The author of The Water Cure on the Jules Verne classic that showed her the power of imaginative possibility, and how it can inform everyday life.

Sophie Mackintosh

When I was growing up, in the middle of the rural West Wales countryside, the library was the most important place in my life. It was a time where I could be captivated equally by a surreptitiously-read Mills & Boon, or the detailed descriptions of re-setting a broken arm in a First Aid book. It was there, in that spirit of discovery, that I first picked up Journey to the Centre of the Earth, a book that ignited and empowered my imagination not just through childhood, but into adulthood, too.
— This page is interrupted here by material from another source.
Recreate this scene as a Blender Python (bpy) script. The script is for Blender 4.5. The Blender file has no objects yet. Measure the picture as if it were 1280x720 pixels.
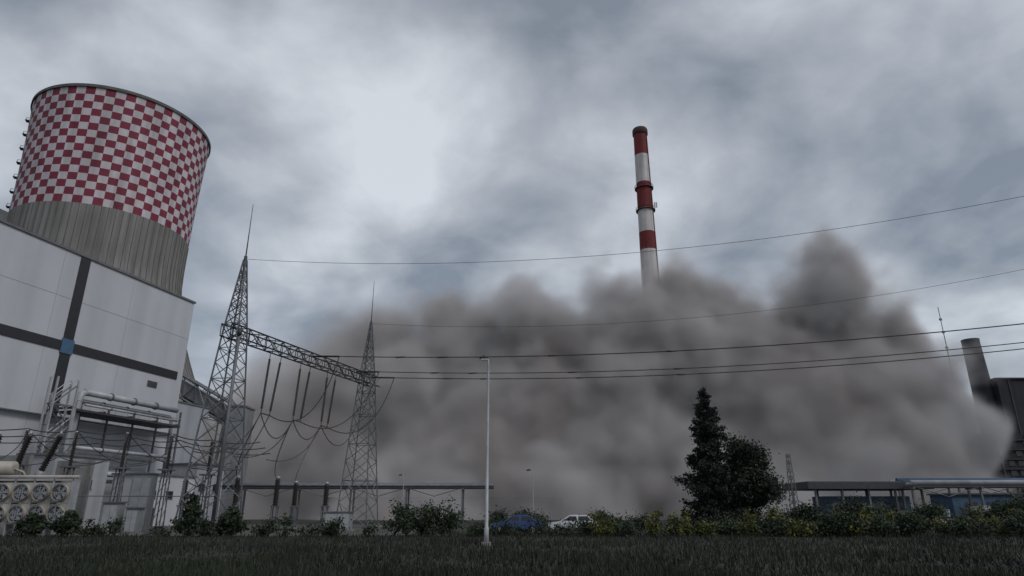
import bpy, math, random
from mathutils import Vector, Quaternion, noise as mnoise
random.seed(7)
scene = bpy.context.scene
R = math.radians

# ------------------------------------------------------------------ materials
def new_mat(name):
    m = bpy.data.materials.new(name); m.use_nodes = True
    nt = m.node_tree; b = nt.nodes['Principled BSDF']
    return m, nt, b

def mat(name, col, rough=0.8, var=0.25, scale=1.0, metal=0.0, bump=0.0, streak=0.0, trans=0.0, fine=None):
    m, nt, b = new_mat(name)
    N = nt.nodes; L = nt.links
    tc = N.new('ShaderNodeTexCoord')
    n1 = N.new('ShaderNodeTexNoise'); n1.inputs['Scale'].default_value = scale
    n1.inputs['Detail'].default_value = 6; n1.inputs['Roughness'].default_value = 0.65
    L.new(tc.outputs['Object'], n1.inputs['Vector'])
    mr = N.new('ShaderNodeMapRange')
    mr.inputs['From Min'].default_value = 0.3; mr.inputs['From Max'].default_value = 0.7
    mr.inputs['To Min'].default_value = 1 - var; mr.inputs['To Max'].default_value = 1 + var
    L.new(n1.outputs[0], mr.inputs['Value'])
    fac = mr.outputs[0]
    if streak > 0:
        mp = N.new('ShaderNodeMapping'); mp.inputs['Scale'].default_value = (1.0, 1.0, 0.04)
        L.new(tc.outputs['Object'], mp.inputs['Vector'])
        n2 = N.new('ShaderNodeTexNoise'); n2.inputs['Scale'].default_value = fine or 0.8
        n2.inputs['Detail'].default_value = 5
        L.new(mp.outputs[0], n2.inputs['Vector'])
        m2 = N.new('ShaderNodeMapRange')
        m2.inputs['From Min'].default_value = 0.35; m2.inputs['From Max'].default_value = 0.65
        m2.inputs['To Min'].default_value = 1 - streak; m2.inputs['To Max'].default_value = 1 + streak*0.3
        L.new(n2.outputs[0], m2.inputs['Value'])
        mu = N.new('ShaderNodeMath'); mu.operation = 'MULTIPLY'
        L.new(fac, mu.inputs[0]); L.new(m2.outputs[0], mu.inputs[1]); fac = mu.outputs[0]
    vm = N.new('ShaderNodeVectorMath'); vm.operation = 'SCALE'
    vm.inputs[0].default_value = col[:3]
    L.new(fac, vm.inputs['Scale'])
    L.new(vm.outputs[0], b.inputs['Base Color'])
    b.inputs['Roughness'].default_value = rough
    b.inputs['Metallic'].default_value = metal
    if bump > 0:
        bp = N.new('ShaderNodeBump'); bp.inputs['Strength'].default_value = bump
        L.new(n1.outputs[0], bp.inputs['Height']); L.new(bp.outputs[0], b.inputs['Normal'])
    return m

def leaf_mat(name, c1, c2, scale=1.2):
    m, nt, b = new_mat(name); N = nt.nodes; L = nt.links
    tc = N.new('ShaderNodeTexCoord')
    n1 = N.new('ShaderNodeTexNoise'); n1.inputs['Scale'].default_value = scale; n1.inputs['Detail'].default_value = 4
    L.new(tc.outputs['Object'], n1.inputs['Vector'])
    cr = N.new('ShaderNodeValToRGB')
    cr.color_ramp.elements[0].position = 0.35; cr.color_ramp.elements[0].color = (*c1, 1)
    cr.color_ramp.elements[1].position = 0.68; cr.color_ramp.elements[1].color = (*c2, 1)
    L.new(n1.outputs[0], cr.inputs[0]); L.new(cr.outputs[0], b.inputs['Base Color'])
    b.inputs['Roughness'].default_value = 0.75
    return m

M = {}
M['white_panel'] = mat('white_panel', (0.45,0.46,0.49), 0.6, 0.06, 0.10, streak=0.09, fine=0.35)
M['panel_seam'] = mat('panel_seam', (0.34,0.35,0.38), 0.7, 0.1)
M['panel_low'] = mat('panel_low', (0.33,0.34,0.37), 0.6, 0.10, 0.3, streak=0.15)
M['black_band'] = mat('black_band', (0.018,0.019,0.022), 0.5, 0.2)
M['blue_panel'] = mat('blue_panel', (0.05,0.11,0.19), 0.5, 0.15)
M['roof_grey'] = mat('roof_grey', (0.13,0.13,0.14), 0.9, 0.2)
M['chk_red'] = mat('checker_red', (0.165,0.017,0.040), 0.8, 0.22, 0.12, streak=0.25, fine=0.5)
M['chk_white'] = mat('checker_white', (0.46,0.43,0.455), 0.8, 0.12, 0.12, streak=0.25, fine=0.5)
M['tower_conc'] = mat('tower_concrete', (0.19,0.185,0.18), 0.95, 0.15, 0.08, streak=0.35, fine=0.6)
M['tower_dark'] = mat('tower_dark', (0.10,0.095,0.09), 0.95, 0.3, 0.3)
M['steel'] = mat('galvanised_steel', (0.13,0.135,0.145), 0.6, 0.3, 1.5, metal=0.3)
M['steel_dk'] = mat('dark_steel', (0.04,0.04,0.045), 0.6, 0.3, 1.5)
M['steel_lt'] = mat('light_steel', (0.34,0.35,0.37), 0.5, 0.2, 1.5, metal=0.2)
M['insul'] = mat('insulator', (0.018,0.013,0.012), 0.35, 0.3)
M['wire'] = mat('wire', (0.03,0.03,0.033), 0.5, 0.1)
M['ch_red'] = mat('chimney_red', (0.145,0.016,0.018), 0.85, 0.25, 0.3, streak=0.35)
M['ch_white'] = mat('chimney_white', (0.50,0.48,0.475), 0.85, 0.12, 0.3, streak=0.3)
M['soot'] = mat('soot', (0.06,0.030,0.030), 0.9, 0.3)
M['trans_grey'] = mat('transformer_grey', (0.22,0.23,0.24), 0.5, 0.2, 0.8, streak=0.2)
M['cream'] = mat('tank_cream', (0.36,0.33,0.29), 0.5, 0.15, 0.8, streak=0.25)
M['concrete'] = mat('concrete', (0.22,0.22,0.215), 0.95, 0.22, 0.6, streak=0.3)
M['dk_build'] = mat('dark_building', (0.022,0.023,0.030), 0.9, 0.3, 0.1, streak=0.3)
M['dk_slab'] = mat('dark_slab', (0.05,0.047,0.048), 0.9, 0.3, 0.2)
M['glass'] = mat('glass', (0.02,0.025,0.03), 0.15, 0.1)
M['pipe_wh'] = mat('pipe_white', (0.36,0.37,0.39), 0.45, 0.15, 0.6, streak=0.2)
M['pipe_bl'] = mat('pipe_blue', (0.05,0.10,0.17), 0.5, 0.2)
M['bark'] = mat('bark', (0.05,0.038,0.028), 0.95, 0.35, 4, bump=0.4)
M['rubber'] = mat('rubber', (0.015,0.015,0.015), 0.8, 0.1)
M['car_white'] = mat('car_paint_white', (0.50,0.51,0.53), 0.25, 0.03)
M['car_blue'] = mat('car_paint_blue', (0.02,0.05,0.16), 0.25, 0.05)
M['lampglass'] = mat('lamp_glass', (0.6,0.62,0.62), 0.3, 0.05)
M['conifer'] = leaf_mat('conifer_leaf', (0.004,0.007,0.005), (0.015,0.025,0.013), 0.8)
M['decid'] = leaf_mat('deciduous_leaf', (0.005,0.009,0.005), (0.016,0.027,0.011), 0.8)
M['shrub_g'] = leaf_mat('shrub_green', (0.007,0.013,0.007), (0.028,0.048,0.018), 0.7)
M['shrub_y'] = leaf_mat('shrub_yellow', (0.022,0.036,0.009), (0.14,0.14,0.022), 1.1)
M['blade'] = leaf_mat('grass_blade', (0.006,0.010,0.005), (0.018,0.025,0.010), 0.15)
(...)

Jules Verne’s sense of possibility never left me.

The journey in Centre of the Earth sends Professor Otto Lidenbrock, his nephew Axel, and their guide, Hans Bjelke, across Iceland, to the volcano they would go down in order to attempt to reach the centre of the earth. The terrain immediately compelled me. Forget the centre of the earth; Iceland itself, as Verne described it, was terrifying, beautiful and unearthly before the team had gone even a centimetre underneath the surface. Iceland in the 1800s really must have seemed like another place to European readers, and when it takes the team several weeks to reach the volcano, they are weeks camping and navigating a strange, unfamiliar land. For years afterwards, I dreamed of exploring Iceland.

If our own world could be as new and strange as this, what else could be imagined? What could be waiting to be found?

When I did finally make it, we sped across the landscape in our rental car, making light work of the protagonist’s arduous journey and stopping to marvel at geysers and waterfalls. We walked on black-sanded beaches and stayed in an isolated cabin just a few metres from the sea. Beforehand, at Reykjavik’s Faxa Bay, I looked over to try and see the volcano crater from the book, Snæfellsjökull, but it was hard to tell through the haze if it was the volcano that had captured my imagination as a child.

Then, one day we decided we wanted to go swimming in some hot springs we’d seen on a map. We hiked for miles through grey fog and sulphur-scented steam, and for the first time I was a little afraid, up close and personal with the landscape. It wasn’t surprising to me that such a place would have inspired a novel about another world under the surface. If our own could be as new and strange as this, what else could be imagined? What could be waiting to be found?